On the basis of the entire record herein, the court makes the following findings of fact:

1. The merchandise involved herein consists of tape recorders, exported from England between February 1956 and July 1958.

2. The merchandise was entered and appraised on the basis of the cost of production or constructed value.

3. That the agreement between the parties that the basis of appraisement was cost of production obviated inquiry of the presence or absence of foreign, export, or United States value for the merchandise herein.

4. That there was not sufficient proof of the element of addition for profit which ordinarily is added for merchandise of the same general character as the instant merchandise by other manufacturers in the country of manufacture who are engaged in the manufacture of merchandise of the same class or kind.
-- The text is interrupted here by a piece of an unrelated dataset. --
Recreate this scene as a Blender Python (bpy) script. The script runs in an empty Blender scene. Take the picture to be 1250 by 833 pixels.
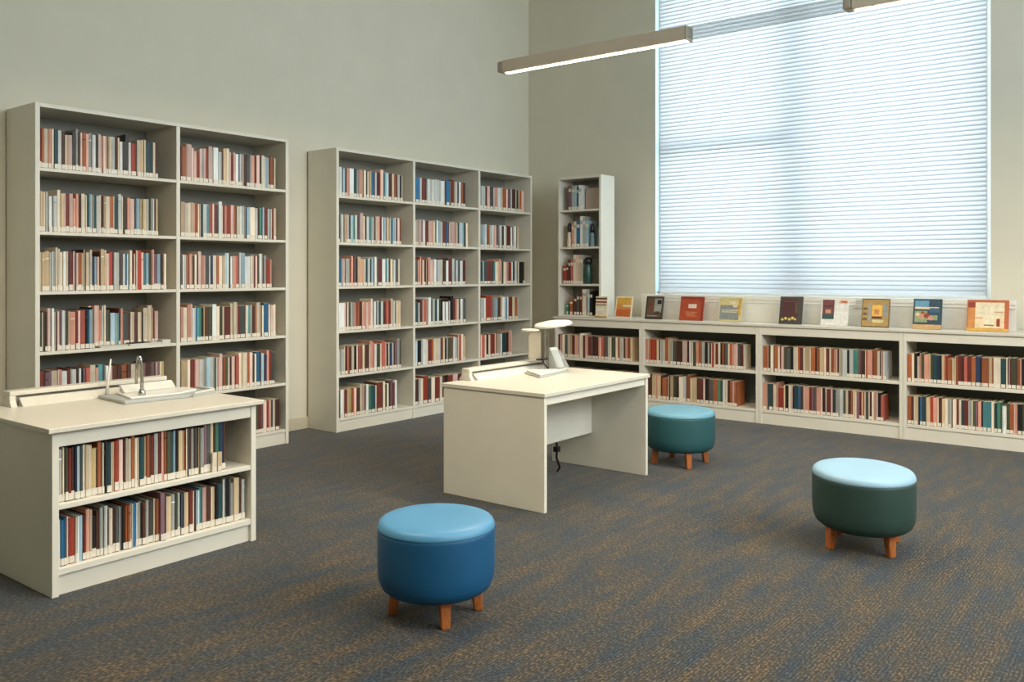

5. That there was not sufficient satisfactory proof of diligence to establish the items of general expenses and profit of other manufacturers producing merchandise of the same general character as the merchandise herein involved.

6. That there was not sufficient satisfactory proof that the actual profit of the instant manufacturers represented the profit of other manufacturers of merchandise of the same class or kind in the country of exportation.

*684Tbe court concludes as matters of law:

1. That the proper basis for determining the appraised value of the merchandise herein is the cost of production for that exported from England prior to February 27, 1958, when the Customs Simplification Act of 1956 became effective, and constructed value for such merchandise exported thereafter.

2. That the importer has not established evidentiary facts sufficient to meet the burden of proof to overcome the presumption of correctness attaching to the values set by the appraiser.

8. That the values as found by the appraiser represent the correct values.

Judgment will be entered accordingly.